Being polite I said I may who knows maybe I would maybe I wouldn't. So she gives me the name of her family, and asked if I knew them, I said I didn't think so and she begins to tell me that her cousins daughter just recently started attending Berry College.

I got my smoothies, said good-bye and started back for work. As I got back in my car I came to this conclusion....Only people in Georgia would ask if you knew someone from Georgia.

Sunday, August 2, 2009

Kindness

The other day someone payed me the kind of complement I had never received before. They said they wanted to be like me, because I am always so nice to people, and I always smile.

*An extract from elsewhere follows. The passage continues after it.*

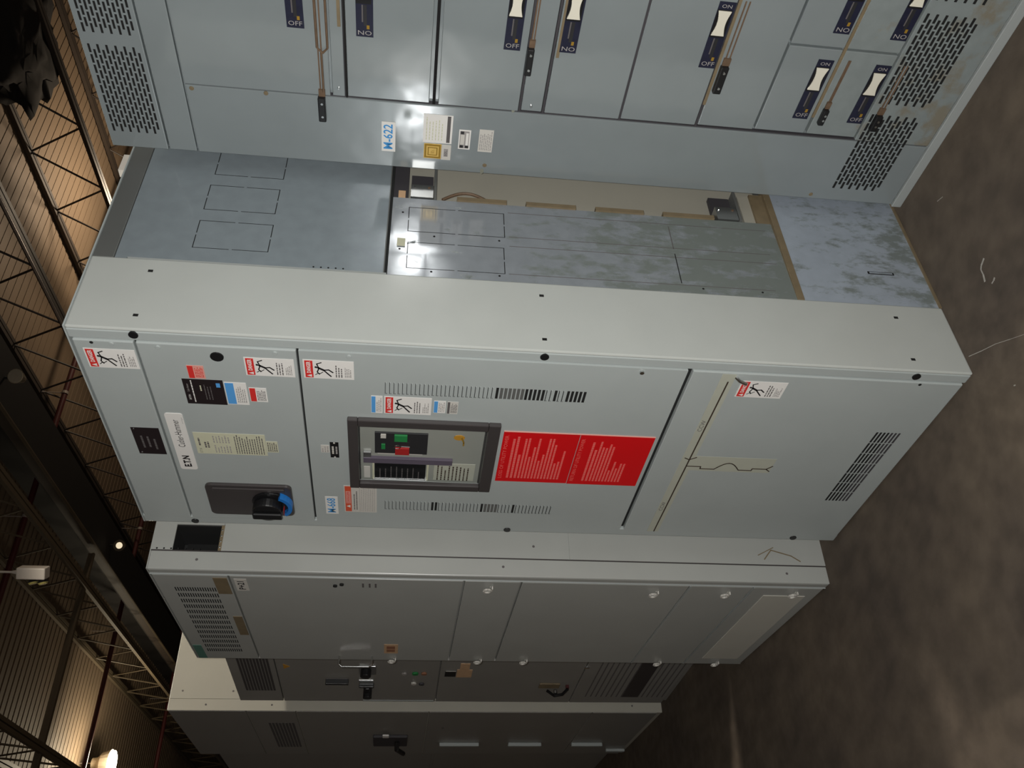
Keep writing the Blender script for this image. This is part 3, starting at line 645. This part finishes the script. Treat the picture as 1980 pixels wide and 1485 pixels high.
# sliding operators: black grips on rusty track bars
def operator(s0, s1, z0, z1, track_end, brown=True):
    o = MB().box(s0, s1, z0 + .004, z1 - .002, .004, .020, 'black').build('operator_grip', c, bevel=.003)
    MB().disc(s0 + .018, (z0 + z1) / 2, .0035, .020, .0215, 'screw', 8).disc(s1 - .016, (z0 + z1) / 2, .0035, .020, .0215, 'screw', 8).build('grip_screw', o)
    t = MB().box(s1, track_end, z0 + .006, z0 + .0095, .002, .006, 'rust').box(s1, track_end, z1 - .012, z1 - .0085, .002, .006, 'rust')
    t.box(s1, track_end, z0 + .0095, z1 - .012, .002, .0045, 'paint_old').box(s1, s1 + .02, z0 + .004, z1 - .005, .003, .010, 'rust'); t.build('operator_track', c)
operator(.151, .226, 1.731, 1.757, .62); operator(.348, .425, 1.200, 1.224, .62); operator(.345, .425, .690, .718, .60); operator(.275, .324, .372, .394, .47); operator(.270, .320, .214, .240, .47)
b = MB()                                                             # forked bar end of the top operator
for z in (1.722, 1.748): b.tube([(.356, -.010, 1.735), (.372, -.012, z), (.62, -.012, z)], .003, 'rust', 6)
b.tube([(.24, -.010, 1.7385), (.356, -.010, 1.7385)], .003, 'rust', 6).build('forked_bar', c)
plugs(c, [(.250, 1.700), (.246, 1.188)], .0035, 'screw', 'screw', d=.004, d0=.001)
plugs(c, [(.213, 2.080), (.217, 1.890), (.034, 2.094 - .8), (.02, .30)], .006, 'screw', 'bronze', d=.002, d0=.003)
for s, z, w, h in ((.30, 1.80, .06, .015), (.245, 1.235, .05, .010), (.012, 1.30, .02, .008)):
    pts = [(s + w * (.4 + .12 * random.random()) * math.cos(R(a)), z + h * (.5 + .35 * random.random()) * math.sin(R(a))) for a in range(0, 360, 24)]
    MB().poly(pts, .003, .0036, 'glue').build('glue_residue', c)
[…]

I don't know why anyone would want to be me, but I appreciate it none the less. I am or I think I try to be a kind person. I like to be nice to people, it's my nature I guess. When I was growing up people were not very nice to me. They picked on me and called me names, I never understood why.

I'm one of those people that try their best to do what they can for my friends or for anyone that deserves it, and even those that don't.

When my friend told me this I was a little blown away, she said she wanted to be nicer to people because she feels she's a bitch most of the time. Which, in all honesty she is but she can be nice too, when she tried. She didn't think I got mad and blew up at people. My Chief that had been sitting in there listing started laughing and told her that I have in fact blown up on people, and she's seen it, it just takes a while to do it.

I have a really big heart, and I'm sensitive to the extreme. Which is a quality I'm not that fond of. Emotions are not my best friend, their my worst enemy, I think it has a lot to do with anxiety. I want to do what I can for people because I want to and I know that most will not go that extra mile for anyone no matter what.

Morale of the story or rambling is be nice to be nice, not to get anything out of it but to give a little part of you to someone else, and maybe you will be that one person that shows them that kindness in that day, or week. They may take the kindness that you have shown and put it to good use, or even start a chain and pass it one.